Some changes in one's life are expected, even desired, such as the growth and physical changes of puberty. Some, such as the loss of idealism following 9/11, come as a response to being buffetted about by social forces beyond one's control.It is this kind of change that "The Corner" helped me respond to, and that's why it contributed so strongly to my political development.
Simon's work should be familiar to Kossacks with cable, as he is the guiding force behind HBO's "visual novel", The Wire and the celebration of New Orleans in Treme, and I had been a Homicide: Life on The Streets fan for many years when I picked up the big book.
No matter how compellingly written, it would seem that an account of the McCullough family of West Baltimore would seem to be an unlikely choice to motivate life change in a suburban white chick from Arizona and I'd love to say it was Simon's impassioned call for a policy style "paper bag" in the drug war that made the case(Although it did change me from a mild proponent of current drug policy to a staunch opponent.)

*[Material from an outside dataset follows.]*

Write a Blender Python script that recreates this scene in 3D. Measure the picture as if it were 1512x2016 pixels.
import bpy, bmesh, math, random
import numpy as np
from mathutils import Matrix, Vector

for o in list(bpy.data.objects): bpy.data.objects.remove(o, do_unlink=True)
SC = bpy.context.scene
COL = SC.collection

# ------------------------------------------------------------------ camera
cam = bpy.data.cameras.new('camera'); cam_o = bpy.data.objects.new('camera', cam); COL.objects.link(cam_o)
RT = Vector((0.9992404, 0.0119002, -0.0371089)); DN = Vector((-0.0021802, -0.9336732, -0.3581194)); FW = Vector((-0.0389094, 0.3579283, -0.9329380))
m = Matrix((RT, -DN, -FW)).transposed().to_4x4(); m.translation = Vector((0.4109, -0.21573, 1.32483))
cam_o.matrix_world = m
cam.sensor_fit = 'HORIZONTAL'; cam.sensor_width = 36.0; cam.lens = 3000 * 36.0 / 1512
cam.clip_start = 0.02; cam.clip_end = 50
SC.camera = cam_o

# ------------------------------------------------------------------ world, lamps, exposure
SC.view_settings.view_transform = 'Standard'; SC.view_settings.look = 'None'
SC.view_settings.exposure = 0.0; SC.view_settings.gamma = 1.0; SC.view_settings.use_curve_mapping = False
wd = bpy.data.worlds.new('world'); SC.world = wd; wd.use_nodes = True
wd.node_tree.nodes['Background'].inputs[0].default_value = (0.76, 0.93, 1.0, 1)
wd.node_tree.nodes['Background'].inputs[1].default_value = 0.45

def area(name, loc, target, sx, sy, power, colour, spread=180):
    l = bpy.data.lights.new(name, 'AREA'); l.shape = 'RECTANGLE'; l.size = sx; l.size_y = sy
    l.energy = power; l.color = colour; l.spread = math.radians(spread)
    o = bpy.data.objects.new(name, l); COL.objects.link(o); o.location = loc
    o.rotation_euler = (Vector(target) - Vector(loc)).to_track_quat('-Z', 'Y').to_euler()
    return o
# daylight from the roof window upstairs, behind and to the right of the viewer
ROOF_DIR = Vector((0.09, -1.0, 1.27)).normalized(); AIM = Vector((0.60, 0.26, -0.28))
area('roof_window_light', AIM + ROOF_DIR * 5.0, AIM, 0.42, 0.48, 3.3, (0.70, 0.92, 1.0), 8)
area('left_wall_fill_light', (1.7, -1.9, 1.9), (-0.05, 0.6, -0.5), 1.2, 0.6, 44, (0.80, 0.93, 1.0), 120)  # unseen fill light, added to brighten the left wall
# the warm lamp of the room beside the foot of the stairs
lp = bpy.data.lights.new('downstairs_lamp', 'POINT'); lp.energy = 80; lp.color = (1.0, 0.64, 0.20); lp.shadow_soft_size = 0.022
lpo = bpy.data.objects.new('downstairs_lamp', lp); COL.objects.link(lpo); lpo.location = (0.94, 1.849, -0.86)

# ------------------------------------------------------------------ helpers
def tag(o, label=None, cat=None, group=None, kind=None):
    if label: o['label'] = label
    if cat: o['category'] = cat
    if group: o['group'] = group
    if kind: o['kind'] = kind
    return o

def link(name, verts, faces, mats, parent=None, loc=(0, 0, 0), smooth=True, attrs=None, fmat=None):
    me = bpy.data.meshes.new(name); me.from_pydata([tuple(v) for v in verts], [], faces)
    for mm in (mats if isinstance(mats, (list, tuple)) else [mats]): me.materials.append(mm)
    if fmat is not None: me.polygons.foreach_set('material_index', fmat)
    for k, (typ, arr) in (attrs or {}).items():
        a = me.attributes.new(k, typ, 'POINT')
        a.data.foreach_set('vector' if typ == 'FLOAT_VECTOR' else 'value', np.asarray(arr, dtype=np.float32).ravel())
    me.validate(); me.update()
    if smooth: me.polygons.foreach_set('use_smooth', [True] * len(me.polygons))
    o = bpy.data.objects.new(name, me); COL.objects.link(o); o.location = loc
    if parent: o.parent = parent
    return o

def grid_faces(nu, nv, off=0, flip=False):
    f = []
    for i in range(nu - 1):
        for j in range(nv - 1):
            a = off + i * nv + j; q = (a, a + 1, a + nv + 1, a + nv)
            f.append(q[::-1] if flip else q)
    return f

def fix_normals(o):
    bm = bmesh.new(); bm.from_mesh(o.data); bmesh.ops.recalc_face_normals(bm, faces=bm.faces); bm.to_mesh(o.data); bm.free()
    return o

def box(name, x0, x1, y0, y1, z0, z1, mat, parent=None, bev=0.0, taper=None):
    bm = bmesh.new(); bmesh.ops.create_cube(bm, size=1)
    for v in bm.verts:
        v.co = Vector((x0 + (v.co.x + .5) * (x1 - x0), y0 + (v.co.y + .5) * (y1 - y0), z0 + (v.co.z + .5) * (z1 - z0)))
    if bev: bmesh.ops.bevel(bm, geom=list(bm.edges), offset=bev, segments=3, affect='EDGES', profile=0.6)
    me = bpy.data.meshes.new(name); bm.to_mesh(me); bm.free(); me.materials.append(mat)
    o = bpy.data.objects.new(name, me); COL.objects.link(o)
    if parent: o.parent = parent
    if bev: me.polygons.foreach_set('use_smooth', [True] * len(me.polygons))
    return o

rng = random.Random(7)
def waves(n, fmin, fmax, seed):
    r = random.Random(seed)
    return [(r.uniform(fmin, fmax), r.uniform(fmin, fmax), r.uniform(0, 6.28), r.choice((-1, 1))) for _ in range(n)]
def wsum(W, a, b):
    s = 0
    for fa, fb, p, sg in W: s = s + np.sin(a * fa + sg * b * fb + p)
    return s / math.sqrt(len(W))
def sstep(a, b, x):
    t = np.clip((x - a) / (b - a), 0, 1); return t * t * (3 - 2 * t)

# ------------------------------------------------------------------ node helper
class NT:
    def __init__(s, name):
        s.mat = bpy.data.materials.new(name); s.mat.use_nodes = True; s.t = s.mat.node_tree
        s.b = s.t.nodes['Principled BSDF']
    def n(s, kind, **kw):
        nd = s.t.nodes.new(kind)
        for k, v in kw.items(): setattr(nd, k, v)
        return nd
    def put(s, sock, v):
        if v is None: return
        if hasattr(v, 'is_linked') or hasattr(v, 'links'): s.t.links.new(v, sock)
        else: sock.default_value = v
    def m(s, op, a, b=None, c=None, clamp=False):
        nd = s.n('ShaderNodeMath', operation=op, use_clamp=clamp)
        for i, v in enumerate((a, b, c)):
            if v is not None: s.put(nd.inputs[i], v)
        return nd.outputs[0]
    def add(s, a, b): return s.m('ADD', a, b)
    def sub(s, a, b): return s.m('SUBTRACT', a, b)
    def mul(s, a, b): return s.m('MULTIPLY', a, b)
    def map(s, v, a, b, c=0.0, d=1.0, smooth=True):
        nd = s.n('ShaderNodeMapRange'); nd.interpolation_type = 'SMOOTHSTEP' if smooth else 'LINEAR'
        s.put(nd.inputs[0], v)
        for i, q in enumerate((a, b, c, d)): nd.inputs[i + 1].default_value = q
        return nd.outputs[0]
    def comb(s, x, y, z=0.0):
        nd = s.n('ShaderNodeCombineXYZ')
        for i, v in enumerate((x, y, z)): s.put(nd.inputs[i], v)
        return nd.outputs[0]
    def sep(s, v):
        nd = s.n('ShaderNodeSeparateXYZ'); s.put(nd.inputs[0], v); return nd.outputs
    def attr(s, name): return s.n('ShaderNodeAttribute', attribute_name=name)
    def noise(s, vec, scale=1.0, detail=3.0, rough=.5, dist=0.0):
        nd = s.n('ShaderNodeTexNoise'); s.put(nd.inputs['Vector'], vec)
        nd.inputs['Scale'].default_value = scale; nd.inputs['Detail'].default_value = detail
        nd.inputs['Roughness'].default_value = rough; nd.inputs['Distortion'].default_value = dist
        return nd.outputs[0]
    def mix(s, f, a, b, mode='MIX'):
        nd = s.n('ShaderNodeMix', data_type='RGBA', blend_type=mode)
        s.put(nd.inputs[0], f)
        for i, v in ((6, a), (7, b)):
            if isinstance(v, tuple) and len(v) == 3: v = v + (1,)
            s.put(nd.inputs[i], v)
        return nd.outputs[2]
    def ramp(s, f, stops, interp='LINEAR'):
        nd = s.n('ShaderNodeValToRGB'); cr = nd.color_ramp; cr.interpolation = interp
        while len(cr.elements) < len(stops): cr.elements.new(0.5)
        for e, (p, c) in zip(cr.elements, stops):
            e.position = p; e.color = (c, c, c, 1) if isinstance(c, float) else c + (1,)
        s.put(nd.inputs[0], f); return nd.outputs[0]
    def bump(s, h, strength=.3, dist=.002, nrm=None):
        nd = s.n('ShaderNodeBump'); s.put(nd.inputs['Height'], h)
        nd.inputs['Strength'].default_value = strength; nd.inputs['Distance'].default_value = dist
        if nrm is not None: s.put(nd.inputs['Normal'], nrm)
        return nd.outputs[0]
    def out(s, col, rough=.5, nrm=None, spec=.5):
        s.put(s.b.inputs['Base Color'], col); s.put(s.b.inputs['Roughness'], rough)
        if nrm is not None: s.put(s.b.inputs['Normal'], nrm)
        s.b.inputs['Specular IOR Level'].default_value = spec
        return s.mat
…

The sentence that made that case was penned by an anonymous Baltimorean, frustrated by the lack of support received in some social-service agency:
"All of y'all people that work in here can go fuck yourselves!" It's not poetic, but very few people who have ever faced a supercilious social worker with a clipboard would tell you they couldn't relate. In a strange way, that, more than the thousands of hours he's spent following cops, drug runners, and touts, helped convince this SSI recipient that this Simon is the real deal and created a fan for life.
The fact that Simon wrote about that establishes his credibility in my eyes because it showed me that he cared enough to capture the reality of receiving social-service benefits that was separate from some of the myths about lazy government employees and/or thieving recipients.Also, I like the dark humor and I really did come to love and care about the McCulloughs as we read about their year in the mid-nineties, even though they all have times when they do unsympathetic things because the drug-corner hustle becomes ingrained.
Somehow, at a time when I found out my own American Dream wasn't likely to come true, it helped to know that it wasn't my failure, but America's. And, yet, there are shoots of hope throughout this dark book.